We note that Transit does not intend to provide actual cycling and walking paths beyond the Gilchrist Rd intersection with Avalon Drive, and that in most cases the suggestion is that facilities for cycling and walking will be the responsibility of the appropriate regional authority. Even at the Avalon Drive section, the cycle path and walkway is only on the western side of the road, leaving cyclists and pedestrians with major problems if they need to cross the road (this being an 80kph area).

The potential access to the Wintec Campus looks complex for pedestrians and cyclists, as there is a major interchange at this location. While cycle lanes are provided on the bridges, the safety of the regions leading up to the bridges is questionable.

The cycling and walking facilities also must be of a standard to accommodate inexperienced cyclists and young pedestrians, since there are considerable residential areas around the bypass location, and these will be likely to grow further over the years. While we recognise that many cyclists and walkers will not want to be on the bypass itself, it is vital that high quality, safe routes be provided over and around the bypass, and that the off-bypass routes are efficient and easy to use.

For real safety of all road users, it would be desirable to have completely separated cycle and walking facilities, as on Wairere Drive in Hamilton. However, this kind of facility is only provided by HCC for major arterial routes. It seems that all roads proposed in the Rotokauri development area will be classified as minor arterials and as a result no off-road facilities will be provided. This is likely to lead to cyclists being frightened off the still very busy road and onto footpaths, with all the attendant dangers of reversing vehicles and unpleasant interactions with pedestrians.

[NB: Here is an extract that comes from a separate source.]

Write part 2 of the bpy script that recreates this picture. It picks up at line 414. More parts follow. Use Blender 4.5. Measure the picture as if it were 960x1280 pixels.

From the information available, it appears that there are relatively few points at which the new bypass can be crossed. It also appears that at least two roads, Te Kowhai and Ruffell, are to be severed and become cul-de-sacs. We are concerned that for local transport purposes, where residents are meant to be being encouraged to cycle and walk, there may be considerable barriers created by the bypass which impede the use of active transport modes. If a cyclist (or even worse, a walker) has to do a 1km detour or more to find a place to cross the bypass safely and get from one area of their suburb to another, this will be a huge discouragement and will probably result in an increase in unnecessary car use.

For routes such as this to be safe and user-friendly, it is important that cycling and walking routes be incorporated in the construction right from the outset. If the initial construction is perceived as dangerous, people become set in patterns of car use to avoid exposing themselves and their children to the hazards. These patterns are hard to break, even if something is later done to improve the situation.

The proposed government strategy “Sustainable Transport – Update of the New Zealand Transport Strategy” specifically states that in our cities and towns we will have “More walk and cycle-friendly transport environments that ‘invite’ rather than just ‘allow’ for the use of these modes”

The proposed bypass does not look inviting as far as cyclists and pedestrians are concerned. We therefore request that more attention be given to making the bypass and the urban and industrial areas around it much more cycle and pedestrian friendly right from the beginning. We are concerned that the project, including not only the bypass but also the Rotokauri development around it, is huge and will take a long period to reach completion. During the construction of the bypass and the reconstruction of the surrounding industrial and residential area, there are likely to be times during which active transport modes could become virtually impossible unless very careful thought is given to the methods and timing used. We would like to see careful consultation with appropriate advocacy groups to minimise the risk of these problems arising.

To have a healthy community, it has to be easy to get around in it. In the area surrounding the Te Rapa bypass, we would like to see increased numbers of safe crossing points, well-designed and well-signposted alternative safe routes and a general philosophy which aims to maintain transport links within the community which can be used by all, not just by those with cars.

Question 5.

Living Streets Hamilton would like to request that priority be given to discussing the provision of safe, functional walking and cycling routes around and across the proposed Te Rapa bypass with appropriate advocacy groups and members of the affected communities, and acting on that information as the bypass is constructed. We feel that it is imperative that these safe routes be available right from the beginning, not added on as afterthoughts. If the proposed Sustainable Transport strategies are to have any teeth, consideration must be given to incorporating the need for alternative transport modes into projects such as this, which will be in construction during the period covered by the new government strategy.